Michelin owned Citroën when the RE-2 project was launched, and executives seemed content letting the firm try to put a Wankel in the air while the brand’s lineup aged (the 2CV turned 25 in 1973) and sales eroded. On the brink of a second bankruptcy, in December 1974, Citroën was placed under Peugeot’s stewardship and the two formed PSA Peugeot-Citroën two years later. Executives immediately made it clear that adding helicopter manufacturing to the company’s résumé was not a priority.
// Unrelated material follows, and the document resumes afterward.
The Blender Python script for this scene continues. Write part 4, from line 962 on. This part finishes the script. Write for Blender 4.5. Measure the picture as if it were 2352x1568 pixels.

Above all, Citroën needed to increase its sales by renewing its automotive product range, and it was ordered to use as many Peugeot parts as possible to leverage the benefits of economies of scale. And yet, somehow, Peugeot initially allowed the Wankel helicopter project to continue. At the time, one of the French manufacturing sector’s greatest source of pride was Aérospatiale, which operates today as Airbus Helicopters. The gloss factor of rivaling one of France’s best-regarded companies was difficult to resist, and Peugeot tentatively allowed the helicopter project to continue long enough for the RE-2 to obtain a six-month operating permit on June 14, 1977. The French Army, it should be noted, had shown a serious interest in placing a lucrative order for the RE-2 if it ever went on sale.

Citroën never obtained the government’s final certification, however, and the French Army instead purchased Aérospatiale’s Gazelle helicopter, which was powered by a turbine. Exasperated, and undoubtedly burdened from having bailed out Chrysler’s European division in 1978, Peugeot canceled the RE-2 project on May 5, 1979.

One prototype was built in the end, and most sources agree that it logged about 38 hours of flight time. Th RE-2 wasn’t crushed, miraculously, and it was restored in the early 1990s. The helicopter then spent decades displayed next to other aborted projects (including a four-wheel-drive tractor) in a vast collection of oddities Citroën keeps on the outskirts of Paris.

Whether or not the Citroën RE-2 should be understood as an inspiration or a warning is up for debate, but our guess is automakers will continue to look to the skies.